Владимир Вольтман не был услышан, как и Александр Борисов и Ян Рудзутак до него. Ему повезло: он не был репрессирован, а умер своей смертью в 1939 году, прожив большую и трудную жизнь.
У всех трёх главных проектов Северного широтного хода есть нечто общее: они возникли в конце XIX – начале XX века, были отклонены сначала в царское, а потом и в советское время и принадлежали трём совершенно разным людям и представлявшим их институциям. Каждый раз в экономические и социальные расчёты их авторов вмешивалась политика. Впрочем, верно и обратное: и Ян Рудзутак, и Александр Борисов, и Владимир Вольтман, каждый на свой лад, видели в Северном широтном ходе нечто большее, чем железную дорогу.

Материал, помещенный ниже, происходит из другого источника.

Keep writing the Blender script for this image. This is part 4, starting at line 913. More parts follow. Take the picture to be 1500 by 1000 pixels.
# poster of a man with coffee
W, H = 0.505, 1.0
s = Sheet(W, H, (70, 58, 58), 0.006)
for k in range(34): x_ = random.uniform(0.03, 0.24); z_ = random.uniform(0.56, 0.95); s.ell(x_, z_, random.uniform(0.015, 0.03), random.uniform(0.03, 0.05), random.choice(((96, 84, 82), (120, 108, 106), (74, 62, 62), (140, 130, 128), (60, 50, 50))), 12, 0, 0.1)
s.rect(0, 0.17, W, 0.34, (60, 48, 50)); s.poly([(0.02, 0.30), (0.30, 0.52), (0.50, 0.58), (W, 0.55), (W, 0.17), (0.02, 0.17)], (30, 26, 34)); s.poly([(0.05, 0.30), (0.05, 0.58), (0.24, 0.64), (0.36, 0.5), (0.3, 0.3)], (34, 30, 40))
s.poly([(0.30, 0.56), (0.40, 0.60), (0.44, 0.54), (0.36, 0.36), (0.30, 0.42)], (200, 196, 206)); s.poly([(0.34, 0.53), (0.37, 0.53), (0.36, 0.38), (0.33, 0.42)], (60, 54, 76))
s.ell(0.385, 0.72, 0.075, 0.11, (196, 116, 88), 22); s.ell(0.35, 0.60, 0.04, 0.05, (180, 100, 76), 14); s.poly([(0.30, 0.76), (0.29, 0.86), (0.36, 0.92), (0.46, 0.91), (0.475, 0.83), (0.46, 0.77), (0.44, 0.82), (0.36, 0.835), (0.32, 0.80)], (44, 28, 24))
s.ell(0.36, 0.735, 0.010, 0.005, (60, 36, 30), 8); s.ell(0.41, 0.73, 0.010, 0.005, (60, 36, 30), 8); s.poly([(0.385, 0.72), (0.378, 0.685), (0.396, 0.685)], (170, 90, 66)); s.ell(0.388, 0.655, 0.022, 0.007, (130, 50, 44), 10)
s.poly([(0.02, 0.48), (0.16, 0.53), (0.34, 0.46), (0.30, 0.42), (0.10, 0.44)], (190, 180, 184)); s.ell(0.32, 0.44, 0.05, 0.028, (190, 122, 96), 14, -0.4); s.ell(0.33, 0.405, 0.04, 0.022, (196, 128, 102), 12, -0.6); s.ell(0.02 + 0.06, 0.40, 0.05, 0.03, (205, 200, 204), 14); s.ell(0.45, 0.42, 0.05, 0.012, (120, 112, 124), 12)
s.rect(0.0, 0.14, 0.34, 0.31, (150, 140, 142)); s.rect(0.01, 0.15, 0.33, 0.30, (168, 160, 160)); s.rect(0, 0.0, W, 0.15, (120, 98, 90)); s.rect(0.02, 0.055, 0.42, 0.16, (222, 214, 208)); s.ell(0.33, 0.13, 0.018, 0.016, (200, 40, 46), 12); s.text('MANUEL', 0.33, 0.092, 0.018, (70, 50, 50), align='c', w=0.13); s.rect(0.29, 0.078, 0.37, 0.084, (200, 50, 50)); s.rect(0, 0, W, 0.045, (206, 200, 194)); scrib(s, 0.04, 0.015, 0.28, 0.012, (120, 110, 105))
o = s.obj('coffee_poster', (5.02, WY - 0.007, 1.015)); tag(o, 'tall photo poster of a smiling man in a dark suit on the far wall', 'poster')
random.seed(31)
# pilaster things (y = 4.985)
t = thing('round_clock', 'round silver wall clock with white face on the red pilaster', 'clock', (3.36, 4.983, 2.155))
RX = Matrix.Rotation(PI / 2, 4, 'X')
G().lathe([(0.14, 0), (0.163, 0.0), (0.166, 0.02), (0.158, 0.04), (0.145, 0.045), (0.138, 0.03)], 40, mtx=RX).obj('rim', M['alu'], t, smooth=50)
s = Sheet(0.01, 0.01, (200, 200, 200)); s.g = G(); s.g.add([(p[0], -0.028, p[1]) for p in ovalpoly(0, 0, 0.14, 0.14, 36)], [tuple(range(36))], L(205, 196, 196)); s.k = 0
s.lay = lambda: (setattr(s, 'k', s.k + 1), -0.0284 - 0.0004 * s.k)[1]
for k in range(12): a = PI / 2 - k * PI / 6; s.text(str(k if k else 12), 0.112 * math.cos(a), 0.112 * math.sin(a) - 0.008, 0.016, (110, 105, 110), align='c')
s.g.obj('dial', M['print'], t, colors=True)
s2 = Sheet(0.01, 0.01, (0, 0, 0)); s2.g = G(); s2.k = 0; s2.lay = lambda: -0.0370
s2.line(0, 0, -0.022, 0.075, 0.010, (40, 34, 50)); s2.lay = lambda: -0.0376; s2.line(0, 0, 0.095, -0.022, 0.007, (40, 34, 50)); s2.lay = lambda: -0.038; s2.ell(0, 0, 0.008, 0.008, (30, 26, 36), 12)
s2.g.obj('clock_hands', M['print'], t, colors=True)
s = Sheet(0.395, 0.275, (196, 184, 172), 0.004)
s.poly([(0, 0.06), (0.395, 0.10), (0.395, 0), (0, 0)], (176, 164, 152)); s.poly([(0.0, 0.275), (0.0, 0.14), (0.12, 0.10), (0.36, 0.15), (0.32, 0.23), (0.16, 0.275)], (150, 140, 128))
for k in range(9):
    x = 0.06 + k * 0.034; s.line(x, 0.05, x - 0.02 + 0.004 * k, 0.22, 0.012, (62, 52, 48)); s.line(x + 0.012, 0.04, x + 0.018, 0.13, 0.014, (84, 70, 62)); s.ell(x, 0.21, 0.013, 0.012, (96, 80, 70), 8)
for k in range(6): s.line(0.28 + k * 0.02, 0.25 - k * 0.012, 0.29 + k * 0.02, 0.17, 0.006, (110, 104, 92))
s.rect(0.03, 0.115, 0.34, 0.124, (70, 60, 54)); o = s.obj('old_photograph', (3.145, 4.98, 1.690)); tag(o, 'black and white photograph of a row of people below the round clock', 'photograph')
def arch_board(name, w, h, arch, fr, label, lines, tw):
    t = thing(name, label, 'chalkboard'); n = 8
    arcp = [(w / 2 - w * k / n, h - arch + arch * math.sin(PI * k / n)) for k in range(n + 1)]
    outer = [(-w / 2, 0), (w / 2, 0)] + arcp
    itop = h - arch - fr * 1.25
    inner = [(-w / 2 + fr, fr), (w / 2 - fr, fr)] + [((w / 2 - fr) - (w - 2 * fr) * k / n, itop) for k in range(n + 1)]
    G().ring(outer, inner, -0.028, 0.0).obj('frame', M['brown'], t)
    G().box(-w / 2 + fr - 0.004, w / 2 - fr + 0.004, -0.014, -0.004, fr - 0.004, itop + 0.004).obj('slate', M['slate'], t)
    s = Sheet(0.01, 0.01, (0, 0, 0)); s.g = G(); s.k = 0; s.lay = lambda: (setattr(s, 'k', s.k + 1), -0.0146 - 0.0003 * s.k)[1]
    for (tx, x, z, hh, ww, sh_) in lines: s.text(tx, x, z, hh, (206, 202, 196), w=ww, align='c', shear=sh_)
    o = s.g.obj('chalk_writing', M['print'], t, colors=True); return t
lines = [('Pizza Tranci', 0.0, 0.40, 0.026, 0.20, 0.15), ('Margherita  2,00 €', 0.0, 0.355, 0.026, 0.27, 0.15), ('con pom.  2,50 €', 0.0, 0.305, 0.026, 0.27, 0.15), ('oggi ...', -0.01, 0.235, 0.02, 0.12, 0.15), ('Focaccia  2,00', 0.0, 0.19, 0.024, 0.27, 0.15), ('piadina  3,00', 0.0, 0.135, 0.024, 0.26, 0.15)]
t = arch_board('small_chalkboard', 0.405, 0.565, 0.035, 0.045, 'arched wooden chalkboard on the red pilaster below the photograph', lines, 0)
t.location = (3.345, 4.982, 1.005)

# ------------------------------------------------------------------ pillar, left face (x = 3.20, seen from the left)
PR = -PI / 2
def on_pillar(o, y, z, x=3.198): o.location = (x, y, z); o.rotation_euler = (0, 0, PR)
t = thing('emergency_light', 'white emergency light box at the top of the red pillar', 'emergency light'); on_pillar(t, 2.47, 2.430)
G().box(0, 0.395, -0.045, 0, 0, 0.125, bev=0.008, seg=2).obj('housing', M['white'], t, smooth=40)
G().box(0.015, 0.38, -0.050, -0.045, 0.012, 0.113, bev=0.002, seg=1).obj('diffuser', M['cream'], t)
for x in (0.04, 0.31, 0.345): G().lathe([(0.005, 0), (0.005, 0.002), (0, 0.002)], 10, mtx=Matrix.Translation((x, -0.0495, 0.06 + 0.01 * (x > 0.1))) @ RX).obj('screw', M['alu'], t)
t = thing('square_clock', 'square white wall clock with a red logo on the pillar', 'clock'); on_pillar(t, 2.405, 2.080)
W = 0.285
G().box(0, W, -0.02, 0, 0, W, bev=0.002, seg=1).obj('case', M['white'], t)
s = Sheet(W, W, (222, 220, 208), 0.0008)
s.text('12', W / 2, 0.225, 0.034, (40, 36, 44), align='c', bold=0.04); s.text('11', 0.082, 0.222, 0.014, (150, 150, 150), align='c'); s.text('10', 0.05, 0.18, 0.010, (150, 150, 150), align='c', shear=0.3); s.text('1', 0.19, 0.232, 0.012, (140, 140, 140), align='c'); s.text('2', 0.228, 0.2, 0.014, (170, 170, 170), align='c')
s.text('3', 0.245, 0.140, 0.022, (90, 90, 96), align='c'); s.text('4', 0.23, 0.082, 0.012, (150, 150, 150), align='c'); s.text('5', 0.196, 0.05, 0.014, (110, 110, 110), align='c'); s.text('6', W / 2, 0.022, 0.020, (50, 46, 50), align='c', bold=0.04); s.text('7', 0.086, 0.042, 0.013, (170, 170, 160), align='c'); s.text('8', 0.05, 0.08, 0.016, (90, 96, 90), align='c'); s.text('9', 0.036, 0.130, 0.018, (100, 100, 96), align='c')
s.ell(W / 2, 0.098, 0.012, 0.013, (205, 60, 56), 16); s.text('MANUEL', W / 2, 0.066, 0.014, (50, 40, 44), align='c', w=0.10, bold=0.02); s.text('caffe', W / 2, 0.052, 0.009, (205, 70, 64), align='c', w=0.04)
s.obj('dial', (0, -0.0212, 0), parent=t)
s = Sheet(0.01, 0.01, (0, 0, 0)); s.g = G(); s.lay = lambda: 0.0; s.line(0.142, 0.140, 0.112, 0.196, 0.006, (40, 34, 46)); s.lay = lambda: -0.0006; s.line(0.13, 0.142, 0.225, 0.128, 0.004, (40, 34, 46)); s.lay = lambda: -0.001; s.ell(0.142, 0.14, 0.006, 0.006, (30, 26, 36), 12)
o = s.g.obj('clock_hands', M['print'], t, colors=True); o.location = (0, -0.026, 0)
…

Пожалуй, не будет преувеличением сказать, что её создание могло изменить если не всю русскую историю XX столетия, то, по крайней мере, судьбы миллионов человек (в том числе и народов Крайнего Севера). Сами разногласия между столь непохожими, но одинаково яркими людьми (и десятками их помощников) показывают, как много возможностей нёс с собой каждый вариант Северного широтного хода. Без малого на столетие они были упущены. В тех немногих страницах, которые остались от проектов Яна Рудзутака, Александра Борисова и Владимира Вольтмана, неизменно одно: вера в великое будущее российских железных дорог и патриотизм в лучшем смысле этого слова.